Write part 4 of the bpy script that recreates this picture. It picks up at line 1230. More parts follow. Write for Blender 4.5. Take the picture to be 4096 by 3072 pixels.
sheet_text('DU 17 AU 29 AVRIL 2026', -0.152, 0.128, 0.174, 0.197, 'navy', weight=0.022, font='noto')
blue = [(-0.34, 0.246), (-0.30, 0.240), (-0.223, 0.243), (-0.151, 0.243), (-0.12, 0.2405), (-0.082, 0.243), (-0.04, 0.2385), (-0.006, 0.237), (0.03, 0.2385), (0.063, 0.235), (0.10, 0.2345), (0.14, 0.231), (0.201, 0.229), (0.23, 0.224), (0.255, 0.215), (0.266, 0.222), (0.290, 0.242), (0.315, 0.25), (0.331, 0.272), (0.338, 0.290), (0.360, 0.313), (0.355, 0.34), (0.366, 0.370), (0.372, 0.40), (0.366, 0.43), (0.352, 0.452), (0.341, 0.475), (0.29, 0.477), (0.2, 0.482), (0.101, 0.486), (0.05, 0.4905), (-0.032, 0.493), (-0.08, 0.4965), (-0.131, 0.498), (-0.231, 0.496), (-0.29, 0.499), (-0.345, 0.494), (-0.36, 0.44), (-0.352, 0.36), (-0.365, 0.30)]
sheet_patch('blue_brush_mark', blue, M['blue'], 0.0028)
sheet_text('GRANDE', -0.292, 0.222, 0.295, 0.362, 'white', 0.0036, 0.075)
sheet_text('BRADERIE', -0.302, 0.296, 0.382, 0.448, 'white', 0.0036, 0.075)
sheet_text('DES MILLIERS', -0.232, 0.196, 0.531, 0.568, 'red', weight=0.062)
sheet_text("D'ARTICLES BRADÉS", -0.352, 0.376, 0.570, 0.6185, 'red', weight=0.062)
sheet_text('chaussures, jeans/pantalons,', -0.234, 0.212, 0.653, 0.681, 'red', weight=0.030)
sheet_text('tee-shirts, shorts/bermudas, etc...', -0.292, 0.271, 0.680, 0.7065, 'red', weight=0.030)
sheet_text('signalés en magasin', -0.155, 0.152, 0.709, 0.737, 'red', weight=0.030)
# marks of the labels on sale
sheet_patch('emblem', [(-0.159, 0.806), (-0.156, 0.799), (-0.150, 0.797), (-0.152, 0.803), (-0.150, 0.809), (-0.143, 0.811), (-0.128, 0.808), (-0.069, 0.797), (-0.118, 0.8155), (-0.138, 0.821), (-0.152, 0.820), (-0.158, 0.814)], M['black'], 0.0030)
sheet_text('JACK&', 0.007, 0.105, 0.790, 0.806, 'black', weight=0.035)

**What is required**
Reproduce every line of the data verbatim.

**Result of the task**
Write part 4 of the bpy script that recreates this picture. It picks up at line 1230. More parts follow. Write for Blender 4.5. Take the picture to be 4096 by 3072 pixels.
sheet_text('DU 17 AU 29 AVRIL 2026', -0.152, 0.128, 0.174, 0.197, 'navy', weight=0.022, font='noto')
blue = [(-0.34, 0.246), (-0.30, 0.240), (-0.223, 0.243), (-0.151, 0.243), (-0.12, 0.2405), (-0.082, 0.243), (-0.04, 0.2385), (-0.006, 0.237), (0.03, 0.2385), (0.063, 0.235), (0.10, 0.2345), (0.14, 0.231), (0.201, 0.229), (0.23, 0.224), (0.255, 0.215), (0.266, 0.222), (0.290, 0.242), (0.315, 0.25), (0.331, 0.272), (0.338, 0.290), (0.360, 0.313), (0.355, 0.34), (0.366, 0.370), (0.372, 0.40), (0.366, 0.43), (0.352, 0.452), (0.341, 0.475), (0.29, 0.477), (0.2, 0.482), (0.101, 0.486), (0.05, 0.4905), (-0.032, 0.493), (-0.08, 0.4965), (-0.131, 0.498), (-0.231, 0.496), (-0.29, 0.499), (-0.345, 0.494), (-0.36, 0.44), (-0.352, 0.36), (-0.365, 0.30)]
sheet_patch('blue_brush_mark', blue, M['blue'], 0.0028)
sheet_text('GRANDE', -0.292, 0.222, 0.295, 0.362, 'white', 0.0036, 0.075)
sheet_text('BRADERIE', -0.302, 0.296, 0.382, 0.448, 'white', 0.0036, 0.075)
sheet_text('DES MILLIERS', -0.232, 0.196, 0.531, 0.568, 'red', weight=0.062)
sheet_text("D'ARTICLES BRADÉS", -0.352, 0.376, 0.570, 0.6185, 'red', weight=0.062)
sheet_text('chaussures, jeans/pantalons,', -0.234, 0.212, 0.653, 0.681, 'red', weight=0.030)
sheet_text('tee-shirts, shorts/bermudas, etc...', -0.292, 0.271, 0.680, 0.7065, 'red', weight=0.030)
sheet_text('signalés en magasin', -0.155, 0.152, 0.709, 0.737, 'red', weight=0.030)
# marks of the labels on sale
sheet_patch('emblem', [(-0.159, 0.806), (-0.156, 0.799), (-0.150, 0.797), (-0.152, 0.803), (-0.150, 0.809), (-0.143, 0.811), (-0.128, 0.808), (-0.069, 0.797), (-0.118, 0.8155), (-0.138, 0.821), (-0.152, 0.820), (-0.158, 0.814)], M['black'], 0.0030)
sheet_text('JACK&', 0.007, 0.105, 0.790, 0.806, 'black', weight=0.035)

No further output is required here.